Omni, which has been around six years and running oilfield water for the past five, is active in the Permian Basin, the Barnett shale, and has started a new project in New Mexico. The water issues in southeastern New Mexico are even more severe than the issues on the Texas side of the Permian Basin because there is less water available for fracturing and less infrastructure for waste water transfer and disposal. There have also been regulatory hurdles to recycling but New Mexico’s regulators are working with operators to find ways to make recycling more practical, Sumner noted.

The company is also talking with customers about offering its services in Oklahoma and Colorado.

“We’re expanding into southwest, where significant hydrocarbons exist but a shortage of water presents a major challenge for the oil and gas industry,” Sumner noted.

To date, the company has not been active in the Marcellus shale play in Pennsylvania and West Virginia, but Omni recently introduced a solution into the Permian Basin that the company thinks would be very applicable for the Marcellus. The company has deployed sales representatives to the Marcellus and the Utica play in Ohio, and Sumner expects Omni will be doing business in the Marcellus by the end of 2014.

Oil and gas companies are sourcing water from lots of different places due to shortages in the Permian and parts of the Eagle Ford play as well.

“Oil and gas companies value the water we return to them, especially if we can deliver tailored water quality that will allow them to be successful in the next frac job.”

Hess To Form MLP For North Dakota Oil, Gas Transport Assets

Produced water results before and after treatment in Lea County, NM.

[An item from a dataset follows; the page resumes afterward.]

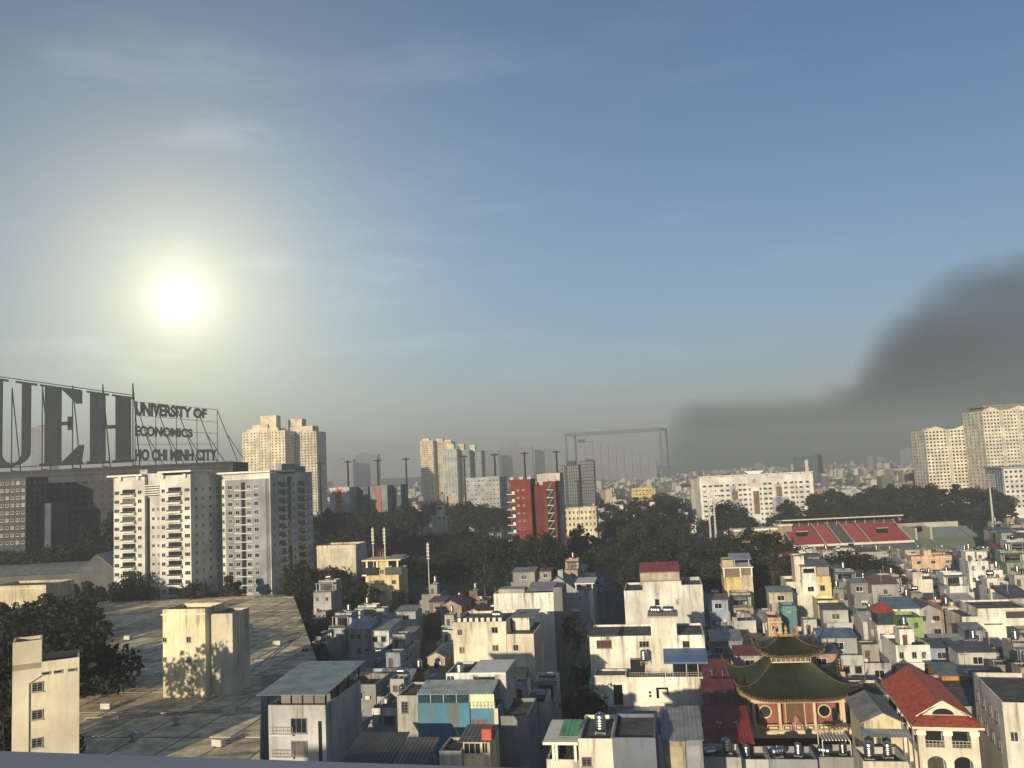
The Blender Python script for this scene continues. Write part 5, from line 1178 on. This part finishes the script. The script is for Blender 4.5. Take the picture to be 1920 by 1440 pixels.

The Permian Basin and Marcellus are in two very different regions of the United States, but the salinity of the Permian water approaches that of the Marcellus. While the water chemistry used in frac jobs in the Marcellus would be different from the Permian, the Permian solution is very tolerant of some constituents in the water, meaning that less treatment is needed in the Permian, Utica and Marcellus.
“The techniques we are using will be very applicable up there,” Sumner noted.